=== Instruction ===
Output exactly the span of lines that begins at the line containing "Generate a Blender" and ends at the line containing "sc.camera = cam", both lines included.

┌────────

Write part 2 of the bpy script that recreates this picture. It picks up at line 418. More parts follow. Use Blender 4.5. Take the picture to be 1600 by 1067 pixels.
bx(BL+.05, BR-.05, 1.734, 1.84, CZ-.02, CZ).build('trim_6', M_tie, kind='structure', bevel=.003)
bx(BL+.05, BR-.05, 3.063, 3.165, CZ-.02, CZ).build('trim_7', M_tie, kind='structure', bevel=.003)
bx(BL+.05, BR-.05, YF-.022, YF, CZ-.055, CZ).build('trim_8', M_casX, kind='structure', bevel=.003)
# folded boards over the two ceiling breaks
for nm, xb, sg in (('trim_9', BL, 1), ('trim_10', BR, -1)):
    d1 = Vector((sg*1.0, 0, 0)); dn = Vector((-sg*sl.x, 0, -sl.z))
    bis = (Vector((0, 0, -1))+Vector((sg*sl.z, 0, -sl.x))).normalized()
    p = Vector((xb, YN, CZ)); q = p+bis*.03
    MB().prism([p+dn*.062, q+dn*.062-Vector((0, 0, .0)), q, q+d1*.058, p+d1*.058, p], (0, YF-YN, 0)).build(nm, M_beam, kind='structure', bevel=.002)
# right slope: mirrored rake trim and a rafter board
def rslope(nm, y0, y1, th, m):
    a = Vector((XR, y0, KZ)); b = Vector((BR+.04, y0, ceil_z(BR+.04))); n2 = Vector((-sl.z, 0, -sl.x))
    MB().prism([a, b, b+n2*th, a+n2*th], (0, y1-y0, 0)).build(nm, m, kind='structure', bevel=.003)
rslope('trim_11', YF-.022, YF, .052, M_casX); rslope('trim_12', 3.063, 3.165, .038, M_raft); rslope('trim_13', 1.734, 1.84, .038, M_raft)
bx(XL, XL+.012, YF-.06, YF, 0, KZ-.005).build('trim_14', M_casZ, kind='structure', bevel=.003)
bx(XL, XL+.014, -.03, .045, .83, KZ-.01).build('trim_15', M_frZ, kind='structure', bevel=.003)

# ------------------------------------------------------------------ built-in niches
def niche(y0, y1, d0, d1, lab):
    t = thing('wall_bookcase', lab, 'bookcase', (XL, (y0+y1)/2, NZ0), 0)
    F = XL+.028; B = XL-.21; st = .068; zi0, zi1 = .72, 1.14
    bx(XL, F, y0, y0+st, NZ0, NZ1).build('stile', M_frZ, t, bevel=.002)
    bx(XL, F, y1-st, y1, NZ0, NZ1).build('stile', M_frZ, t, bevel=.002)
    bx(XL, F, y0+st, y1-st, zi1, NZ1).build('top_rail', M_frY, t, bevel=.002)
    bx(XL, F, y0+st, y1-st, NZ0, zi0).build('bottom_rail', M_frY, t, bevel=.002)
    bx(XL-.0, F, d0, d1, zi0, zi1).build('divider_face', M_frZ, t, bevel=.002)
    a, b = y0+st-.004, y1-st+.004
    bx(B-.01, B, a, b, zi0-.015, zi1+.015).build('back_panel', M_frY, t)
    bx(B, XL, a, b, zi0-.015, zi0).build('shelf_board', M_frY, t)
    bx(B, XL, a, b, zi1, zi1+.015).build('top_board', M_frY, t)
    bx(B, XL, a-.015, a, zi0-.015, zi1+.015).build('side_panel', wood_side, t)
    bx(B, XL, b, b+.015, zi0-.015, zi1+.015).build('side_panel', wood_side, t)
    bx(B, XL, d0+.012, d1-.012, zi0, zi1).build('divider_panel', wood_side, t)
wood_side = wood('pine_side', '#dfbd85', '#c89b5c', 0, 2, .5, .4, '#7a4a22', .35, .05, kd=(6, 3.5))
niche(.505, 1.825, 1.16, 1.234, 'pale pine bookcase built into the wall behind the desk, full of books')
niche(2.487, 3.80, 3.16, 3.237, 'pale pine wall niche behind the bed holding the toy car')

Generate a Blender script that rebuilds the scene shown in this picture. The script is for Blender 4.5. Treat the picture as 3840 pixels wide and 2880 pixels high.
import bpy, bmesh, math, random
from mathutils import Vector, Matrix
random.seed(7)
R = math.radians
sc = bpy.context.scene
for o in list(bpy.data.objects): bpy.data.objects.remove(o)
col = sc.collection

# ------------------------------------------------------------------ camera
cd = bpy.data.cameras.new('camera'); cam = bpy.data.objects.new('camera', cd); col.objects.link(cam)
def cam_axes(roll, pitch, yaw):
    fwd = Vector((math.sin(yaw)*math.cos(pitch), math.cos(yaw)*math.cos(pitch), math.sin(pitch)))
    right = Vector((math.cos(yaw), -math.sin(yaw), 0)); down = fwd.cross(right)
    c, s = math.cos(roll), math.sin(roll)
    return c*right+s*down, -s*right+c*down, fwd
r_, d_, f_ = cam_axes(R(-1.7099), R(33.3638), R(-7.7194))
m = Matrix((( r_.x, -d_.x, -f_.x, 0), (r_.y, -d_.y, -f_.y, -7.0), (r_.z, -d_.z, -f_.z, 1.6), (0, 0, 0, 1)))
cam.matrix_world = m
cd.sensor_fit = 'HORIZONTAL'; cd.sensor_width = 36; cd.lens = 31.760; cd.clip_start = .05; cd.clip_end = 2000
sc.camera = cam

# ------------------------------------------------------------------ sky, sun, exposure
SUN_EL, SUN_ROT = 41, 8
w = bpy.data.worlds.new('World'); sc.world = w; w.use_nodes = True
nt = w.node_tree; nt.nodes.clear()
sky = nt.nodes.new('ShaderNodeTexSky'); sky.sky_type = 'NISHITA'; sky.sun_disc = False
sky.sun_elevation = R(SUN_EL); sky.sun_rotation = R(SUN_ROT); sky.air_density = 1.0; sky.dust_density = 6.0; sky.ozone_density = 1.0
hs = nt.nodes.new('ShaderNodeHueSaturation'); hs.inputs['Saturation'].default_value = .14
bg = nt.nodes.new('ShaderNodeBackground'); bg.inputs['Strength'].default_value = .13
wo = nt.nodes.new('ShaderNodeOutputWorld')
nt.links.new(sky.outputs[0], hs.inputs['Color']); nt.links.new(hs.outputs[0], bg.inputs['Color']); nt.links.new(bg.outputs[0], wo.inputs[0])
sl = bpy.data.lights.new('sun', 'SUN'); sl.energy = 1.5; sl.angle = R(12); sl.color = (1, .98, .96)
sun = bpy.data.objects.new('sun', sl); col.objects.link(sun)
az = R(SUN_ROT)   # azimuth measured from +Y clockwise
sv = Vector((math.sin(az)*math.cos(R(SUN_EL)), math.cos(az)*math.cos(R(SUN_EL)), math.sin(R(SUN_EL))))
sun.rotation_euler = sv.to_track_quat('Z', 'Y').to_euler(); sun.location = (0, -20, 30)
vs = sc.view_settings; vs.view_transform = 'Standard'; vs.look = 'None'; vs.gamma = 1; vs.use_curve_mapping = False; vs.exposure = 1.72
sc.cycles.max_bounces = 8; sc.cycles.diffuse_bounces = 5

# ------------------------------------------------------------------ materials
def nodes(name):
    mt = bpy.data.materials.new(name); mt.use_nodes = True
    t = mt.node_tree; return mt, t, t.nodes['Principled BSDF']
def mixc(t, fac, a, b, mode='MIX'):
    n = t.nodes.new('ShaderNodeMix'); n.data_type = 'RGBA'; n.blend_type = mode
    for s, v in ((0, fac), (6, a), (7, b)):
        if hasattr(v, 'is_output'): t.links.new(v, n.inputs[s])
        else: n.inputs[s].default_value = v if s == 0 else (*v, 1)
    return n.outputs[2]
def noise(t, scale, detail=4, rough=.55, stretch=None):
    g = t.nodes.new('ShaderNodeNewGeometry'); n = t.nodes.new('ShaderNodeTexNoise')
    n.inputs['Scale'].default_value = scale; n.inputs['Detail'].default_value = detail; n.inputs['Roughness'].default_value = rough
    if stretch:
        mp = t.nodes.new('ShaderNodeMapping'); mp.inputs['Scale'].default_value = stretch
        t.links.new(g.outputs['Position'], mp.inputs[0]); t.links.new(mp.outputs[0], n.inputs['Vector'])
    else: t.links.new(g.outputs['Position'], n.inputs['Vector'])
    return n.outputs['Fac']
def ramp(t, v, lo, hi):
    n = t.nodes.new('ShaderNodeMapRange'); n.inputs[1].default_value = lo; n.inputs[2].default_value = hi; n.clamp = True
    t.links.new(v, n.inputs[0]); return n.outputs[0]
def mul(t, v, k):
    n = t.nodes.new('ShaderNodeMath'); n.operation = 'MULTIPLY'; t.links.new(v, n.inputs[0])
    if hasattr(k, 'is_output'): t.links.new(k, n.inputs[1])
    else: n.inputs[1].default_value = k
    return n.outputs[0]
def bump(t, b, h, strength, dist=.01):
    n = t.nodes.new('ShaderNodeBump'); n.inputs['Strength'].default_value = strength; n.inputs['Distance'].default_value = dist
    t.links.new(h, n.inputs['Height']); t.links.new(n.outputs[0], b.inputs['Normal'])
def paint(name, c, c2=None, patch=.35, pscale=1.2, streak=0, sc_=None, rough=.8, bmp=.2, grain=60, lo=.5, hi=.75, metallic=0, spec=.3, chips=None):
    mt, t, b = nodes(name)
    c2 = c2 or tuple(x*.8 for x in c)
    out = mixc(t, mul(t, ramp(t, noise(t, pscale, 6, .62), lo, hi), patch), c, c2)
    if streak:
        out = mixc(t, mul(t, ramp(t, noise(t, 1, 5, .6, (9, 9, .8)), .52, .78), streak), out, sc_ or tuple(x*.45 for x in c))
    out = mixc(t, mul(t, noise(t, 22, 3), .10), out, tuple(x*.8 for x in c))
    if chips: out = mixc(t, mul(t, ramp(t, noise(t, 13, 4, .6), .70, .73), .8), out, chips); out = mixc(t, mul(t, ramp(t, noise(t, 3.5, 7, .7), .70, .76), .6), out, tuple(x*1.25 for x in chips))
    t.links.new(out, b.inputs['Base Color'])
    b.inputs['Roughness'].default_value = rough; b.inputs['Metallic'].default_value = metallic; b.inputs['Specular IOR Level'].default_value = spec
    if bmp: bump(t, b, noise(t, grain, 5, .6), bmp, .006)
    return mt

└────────

=== Written answer ===
Generate a Blender script that rebuilds the scene shown in this picture. The script is for Blender 4.5. Treat the picture as 3840 pixels wide and 2880 pixels high.
import bpy, bmesh, math, random
from mathutils import Vector, Matrix
random.seed(7)
R = math.radians
sc = bpy.context.scene
for o in list(bpy.data.objects): bpy.data.objects.remove(o)
col = sc.collection

# ------------------------------------------------------------------ camera
cd = bpy.data.cameras.new('camera'); cam = bpy.data.objects.new('camera', cd); col.objects.link(cam)
def cam_axes(roll, pitch, yaw):
    fwd = Vector((math.sin(yaw)*math.cos(pitch), math.cos(yaw)*math.cos(pitch), math.sin(pitch)))
    right = Vector((math.cos(yaw), -math.sin(yaw), 0)); down = fwd.cross(right)
    c, s = math.cos(roll), math.sin(roll)
    return c*right+s*down, -s*right+c*down, fwd
r_, d_, f_ = cam_axes(R(-1.7099), R(33.3638), R(-7.7194))
m = Matrix((( r_.x, -d_.x, -f_.x, 0), (r_.y, -d_.y, -f_.y, -7.0), (r_.z, -d_.z, -f_.z, 1.6), (0, 0, 0, 1)))
cam.matrix_world = m
cd.sensor_fit = 'HORIZONTAL'; cd.sensor_width = 36; cd.lens = 31.760; cd.clip_start = .05; cd.clip_end = 2000
sc.camera = cam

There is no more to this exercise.